◆ **DATA EXTRACT**
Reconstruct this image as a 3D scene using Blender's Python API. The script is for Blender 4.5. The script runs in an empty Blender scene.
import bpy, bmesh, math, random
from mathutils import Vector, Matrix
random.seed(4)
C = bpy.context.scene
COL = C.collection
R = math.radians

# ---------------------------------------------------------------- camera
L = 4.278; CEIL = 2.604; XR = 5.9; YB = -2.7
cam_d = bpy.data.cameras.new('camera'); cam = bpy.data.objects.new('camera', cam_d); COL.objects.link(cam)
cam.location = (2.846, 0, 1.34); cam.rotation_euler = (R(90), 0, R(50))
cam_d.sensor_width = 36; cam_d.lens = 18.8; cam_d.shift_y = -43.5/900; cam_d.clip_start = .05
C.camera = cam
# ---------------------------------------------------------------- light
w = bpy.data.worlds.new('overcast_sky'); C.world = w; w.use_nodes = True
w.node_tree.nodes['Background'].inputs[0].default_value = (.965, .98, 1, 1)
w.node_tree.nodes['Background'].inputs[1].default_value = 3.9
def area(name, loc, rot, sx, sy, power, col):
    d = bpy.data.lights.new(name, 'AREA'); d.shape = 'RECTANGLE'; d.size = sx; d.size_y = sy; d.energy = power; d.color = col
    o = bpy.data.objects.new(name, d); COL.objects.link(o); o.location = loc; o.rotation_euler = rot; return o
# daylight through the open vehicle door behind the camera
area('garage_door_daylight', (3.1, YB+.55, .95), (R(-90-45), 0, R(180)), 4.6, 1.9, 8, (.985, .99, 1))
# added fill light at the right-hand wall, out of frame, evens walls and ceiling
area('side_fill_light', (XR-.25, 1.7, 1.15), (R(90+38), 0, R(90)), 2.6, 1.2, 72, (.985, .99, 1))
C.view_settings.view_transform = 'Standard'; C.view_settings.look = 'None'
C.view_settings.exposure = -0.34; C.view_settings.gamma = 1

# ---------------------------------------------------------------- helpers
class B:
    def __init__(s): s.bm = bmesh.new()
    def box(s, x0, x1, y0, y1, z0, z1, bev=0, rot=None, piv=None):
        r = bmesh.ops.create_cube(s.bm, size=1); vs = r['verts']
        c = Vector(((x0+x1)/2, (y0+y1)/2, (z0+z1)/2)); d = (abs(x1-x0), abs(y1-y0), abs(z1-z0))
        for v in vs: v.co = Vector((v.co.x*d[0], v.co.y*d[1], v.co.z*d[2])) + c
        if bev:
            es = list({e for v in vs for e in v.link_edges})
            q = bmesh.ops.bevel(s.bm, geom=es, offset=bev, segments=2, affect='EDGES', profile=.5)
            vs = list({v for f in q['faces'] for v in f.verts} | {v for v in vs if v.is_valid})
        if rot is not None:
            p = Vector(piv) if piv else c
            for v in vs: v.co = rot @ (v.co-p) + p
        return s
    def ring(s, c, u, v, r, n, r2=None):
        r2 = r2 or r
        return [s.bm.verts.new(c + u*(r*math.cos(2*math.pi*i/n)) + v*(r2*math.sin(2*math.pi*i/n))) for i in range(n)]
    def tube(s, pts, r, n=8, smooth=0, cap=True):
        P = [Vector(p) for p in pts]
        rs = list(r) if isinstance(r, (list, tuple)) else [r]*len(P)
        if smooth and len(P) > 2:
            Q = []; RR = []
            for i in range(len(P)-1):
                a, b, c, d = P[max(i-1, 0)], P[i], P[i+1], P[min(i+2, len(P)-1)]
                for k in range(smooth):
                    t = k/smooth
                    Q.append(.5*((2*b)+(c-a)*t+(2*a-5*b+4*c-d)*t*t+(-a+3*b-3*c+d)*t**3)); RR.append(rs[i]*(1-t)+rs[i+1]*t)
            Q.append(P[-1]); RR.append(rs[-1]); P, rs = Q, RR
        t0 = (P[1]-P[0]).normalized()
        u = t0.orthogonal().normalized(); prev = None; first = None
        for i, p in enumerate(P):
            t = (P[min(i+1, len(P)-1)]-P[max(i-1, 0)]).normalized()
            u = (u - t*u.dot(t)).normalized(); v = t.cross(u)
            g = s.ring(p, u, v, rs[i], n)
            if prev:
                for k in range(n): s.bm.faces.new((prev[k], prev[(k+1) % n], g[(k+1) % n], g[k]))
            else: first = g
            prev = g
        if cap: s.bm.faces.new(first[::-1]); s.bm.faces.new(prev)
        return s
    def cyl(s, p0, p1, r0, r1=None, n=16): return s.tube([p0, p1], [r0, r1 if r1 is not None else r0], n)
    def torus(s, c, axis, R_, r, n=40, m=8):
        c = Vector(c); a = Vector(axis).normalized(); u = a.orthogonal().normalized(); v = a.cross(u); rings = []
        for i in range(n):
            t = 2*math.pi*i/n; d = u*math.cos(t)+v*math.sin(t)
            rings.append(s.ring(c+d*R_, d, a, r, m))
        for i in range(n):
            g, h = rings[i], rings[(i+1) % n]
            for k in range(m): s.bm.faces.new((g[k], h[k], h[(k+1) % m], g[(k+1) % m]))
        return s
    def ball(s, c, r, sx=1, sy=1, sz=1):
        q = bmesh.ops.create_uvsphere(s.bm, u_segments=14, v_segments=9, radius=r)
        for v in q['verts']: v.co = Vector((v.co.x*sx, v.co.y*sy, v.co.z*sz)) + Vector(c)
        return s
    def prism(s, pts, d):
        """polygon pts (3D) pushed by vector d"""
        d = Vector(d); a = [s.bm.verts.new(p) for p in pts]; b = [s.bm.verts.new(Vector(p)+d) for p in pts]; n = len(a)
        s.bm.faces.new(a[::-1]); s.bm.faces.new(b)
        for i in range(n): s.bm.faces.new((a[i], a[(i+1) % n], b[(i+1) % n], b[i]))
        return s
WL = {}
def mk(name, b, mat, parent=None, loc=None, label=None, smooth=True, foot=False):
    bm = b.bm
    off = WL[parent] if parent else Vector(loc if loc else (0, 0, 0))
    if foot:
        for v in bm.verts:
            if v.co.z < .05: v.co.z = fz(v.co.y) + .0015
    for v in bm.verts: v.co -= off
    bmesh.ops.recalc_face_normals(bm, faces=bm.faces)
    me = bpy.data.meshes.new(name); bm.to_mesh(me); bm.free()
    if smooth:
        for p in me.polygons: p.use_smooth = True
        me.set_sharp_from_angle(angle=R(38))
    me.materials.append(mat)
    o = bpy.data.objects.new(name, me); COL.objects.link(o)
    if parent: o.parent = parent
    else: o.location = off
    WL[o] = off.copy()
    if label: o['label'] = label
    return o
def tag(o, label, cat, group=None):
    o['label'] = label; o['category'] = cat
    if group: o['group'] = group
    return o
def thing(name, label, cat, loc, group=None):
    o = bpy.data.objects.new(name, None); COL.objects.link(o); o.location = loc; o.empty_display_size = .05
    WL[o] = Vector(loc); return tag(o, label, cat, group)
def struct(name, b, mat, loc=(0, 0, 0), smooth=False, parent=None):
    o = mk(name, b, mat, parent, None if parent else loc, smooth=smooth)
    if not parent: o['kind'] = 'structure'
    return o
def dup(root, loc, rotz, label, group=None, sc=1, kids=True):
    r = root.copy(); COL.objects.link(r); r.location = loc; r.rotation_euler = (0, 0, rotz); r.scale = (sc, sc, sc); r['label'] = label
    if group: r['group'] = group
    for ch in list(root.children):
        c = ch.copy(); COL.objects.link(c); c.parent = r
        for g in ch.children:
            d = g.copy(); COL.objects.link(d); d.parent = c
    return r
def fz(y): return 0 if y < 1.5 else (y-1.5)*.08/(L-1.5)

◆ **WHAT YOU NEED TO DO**
All of the data needs to be reproduced exactly, with no line missing.

◆ **RESPONSE**
Reconstruct this image as a 3D scene using Blender's Python API. The script is for Blender 4.5. The script runs in an empty Blender scene.
import bpy, bmesh, math, random
from mathutils import Vector, Matrix
random.seed(4)
C = bpy.context.scene
COL = C.collection
R = math.radians

# ---------------------------------------------------------------- camera
L = 4.278; CEIL = 2.604; XR = 5.9; YB = -2.7
cam_d = bpy.data.cameras.new('camera'); cam = bpy.data.objects.new('camera', cam_d); COL.objects.link(cam)
cam.location = (2.846, 0, 1.34); cam.rotation_euler = (R(90), 0, R(50))
cam_d.sensor_width = 36; cam_d.lens = 18.8; cam_d.shift_y = -43.5/900; cam_d.clip_start = .05
C.camera = cam
# ---------------------------------------------------------------- light
w = bpy.data.worlds.new('overcast_sky'); C.world = w; w.use_nodes = True
w.node_tree.nodes['Background'].inputs[0].default_value = (.965, .98, 1, 1)
w.node_tree.nodes['Background'].inputs[1].default_value = 3.9
def area(name, loc, rot, sx, sy, power, col):
    d = bpy.data.lights.new(name, 'AREA'); d.shape = 'RECTANGLE'; d.size = sx; d.size_y = sy; d.energy = power; d.color = col
    o = bpy.data.objects.new(name, d); COL.objects.link(o); o.location = loc; o.rotation_euler = rot; return o
# daylight through the open vehicle door behind the camera
area('garage_door_daylight', (3.1, YB+.55, .95), (R(-90-45), 0, R(180)), 4.6, 1.9, 8, (.985, .99, 1))
# added fill light at the right-hand wall, out of frame, evens walls and ceiling
area('side_fill_light', (XR-.25, 1.7, 1.15), (R(90+38), 0, R(90)), 2.6, 1.2, 72, (.985, .99, 1))
C.view_settings.view_transform = 'Standard'; C.view_settings.look = 'None'
C.view_settings.exposure = -0.34; C.view_settings.gamma = 1

# ---------------------------------------------------------------- helpers
class B:
    def __init__(s): s.bm = bmesh.new()
    def box(s, x0, x1, y0, y1, z0, z1, bev=0, rot=None, piv=None):
        r = bmesh.ops.create_cube(s.bm, size=1); vs = r['verts']
        c = Vector(((x0+x1)/2, (y0+y1)/2, (z0+z1)/2)); d = (abs(x1-x0), abs(y1-y0), abs(z1-z0))
        for v in vs: v.co = Vector((v.co.x*d[0], v.co.y*d[1], v.co.z*d[2])) + c
        if bev:
            es = list({e for v in vs for e in v.link_edges})
            q = bmesh.ops.bevel(s.bm, geom=es, offset=bev, segments=2, affect='EDGES', profile=.5)
            vs = list({v for f in q['faces'] for v in f.verts} | {v for v in vs if v.is_valid})
        if rot is not None:
            p = Vector(piv) if piv else c
            for v in vs: v.co = rot @ (v.co-p) + p
        return s
    def ring(s, c, u, v, r, n, r2=None):
        r2 = r2 or r
        return [s.bm.verts.new(c + u*(r*math.cos(2*math.pi*i/n)) + v*(r2*math.sin(2*math.pi*i/n))) for i in range(n)]
    def tube(s, pts, r, n=8, smooth=0, cap=True):
        P = [Vector(p) for p in pts]
        rs = list(r) if isinstance(r, (list, tuple)) else [r]*len(P)
        if smooth and len(P) > 2:
            Q = []; RR = []
            for i in range(len(P)-1):
                a, b, c, d = P[max(i-1, 0)], P[i], P[i+1], P[min(i+2, len(P)-1)]
                for k in range(smooth):
                    t = k/smooth
                    Q.append(.5*((2*b)+(c-a)*t+(2*a-5*b+4*c-d)*t*t+(-a+3*b-3*c+d)*t**3)); RR.append(rs[i]*(1-t)+rs[i+1]*t)
            Q.append(P[-1]); RR.append(rs[-1]); P, rs = Q, RR
        t0 = (P[1]-P[0]).normalized()
        u = t0.orthogonal().normalized(); prev = None; first = None
        for i, p in enumerate(P):
            t = (P[min(i+1, len(P)-1)]-P[max(i-1, 0)]).normalized()
            u = (u - t*u.dot(t)).normalized(); v = t.cross(u)
            g = s.ring(p, u, v, rs[i], n)
            if prev:
                for k in range(n): s.bm.faces.new((prev[k], prev[(k+1) % n], g[(k+1) % n], g[k]))
            else: first = g
            prev = g
        if cap: s.bm.faces.new(first[::-1]); s.bm.faces.new(prev)
        return s
    def cyl(s, p0, p1, r0, r1=None, n=16): return s.tube([p0, p1], [r0, r1 if r1 is not None else r0], n)
    def torus(s, c, axis, R_, r, n=40, m=8):
        c = Vector(c); a = Vector(axis).normalized(); u = a.orthogonal().normalized(); v = a.cross(u); rings = []
        for i in range(n):
            t = 2*math.pi*i/n; d = u*math.cos(t)+v*math.sin(t)
            rings.append(s.ring(c+d*R_, d, a, r, m))
        for i in range(n):
            g, h = rings[i], rings[(i+1) % n]
            for k in range(m): s.bm.faces.new((g[k], h[k], h[(k+1) % m], g[(k+1) % m]))
        return s
    def ball(s, c, r, sx=1, sy=1, sz=1):
        q = bmesh.ops.create_uvsphere(s.bm, u_segments=14, v_segments=9, radius=r)
        for v in q['verts']: v.co = Vector((v.co.x*sx, v.co.y*sy, v.co.z*sz)) + Vector(c)
        return s
    def prism(s, pts, d):
        """polygon pts (3D) pushed by vector d"""
        d = Vector(d); a = [s.bm.verts.new(p) for p in pts]; b = [s.bm.verts.new(Vector(p)+d) for p in pts]; n = len(a)
        s.bm.faces.new(a[::-1]); s.bm.faces.new(b)
        for i in range(n): s.bm.faces.new((a[i], a[(i+1) % n], b[(i+1) % n], b[i]))
        return s
WL = {}
def mk(name, b, mat, parent=None, loc=None, label=None, smooth=True, foot=False):
    bm = b.bm
    off = WL[parent] if parent else Vector(loc if loc else (0, 0, 0))
    if foot:
        for v in bm.verts:
            if v.co.z < .05: v.co.z = fz(v.co.y) + .0015
    for v in bm.verts: v.co -= off
    bmesh.ops.recalc_face_normals(bm, faces=bm.faces)
    me = bpy.data.meshes.new(name); bm.to_mesh(me); bm.free()
    if smooth:
        for p in me.polygons: p.use_smooth = True
        me.set_sharp_from_angle(angle=R(38))
    me.materials.append(mat)
    o = bpy.data.objects.new(name, me); COL.objects.link(o)
    if parent: o.parent = parent
    else: o.location = off
    WL[o] = off.copy()
    if label: o['label'] = label
    return o
def tag(o, label, cat, group=None):
    o['label'] = label; o['category'] = cat
    if group: o['group'] = group
    return o
def thing(name, label, cat, loc, group=None):
    o = bpy.data.objects.new(name, None); COL.objects.link(o); o.location = loc; o.empty_display_size = .05
    WL[o] = Vector(loc); return tag(o, label, cat, group)
def struct(name, b, mat, loc=(0, 0, 0), smooth=False, parent=None):
    o = mk(name, b, mat, parent, None if parent else loc, smooth=smooth)
    if not parent: o['kind'] = 'structure'
    return o
def dup(root, loc, rotz, label, group=None, sc=1, kids=True):
    r = root.copy(); COL.objects.link(r); r.location = loc; r.rotation_euler = (0, 0, rotz); r.scale = (sc, sc, sc); r['label'] = label
    if group: r['group'] = group
    for ch in list(root.children):
        c = ch.copy(); COL.objects.link(c); c.parent = r
        for g in ch.children:
            d = g.copy(); COL.objects.link(d); d.parent = c
    return r
def fz(y): return 0 if y < 1.5 else (y-1.5)*.08/(L-1.5)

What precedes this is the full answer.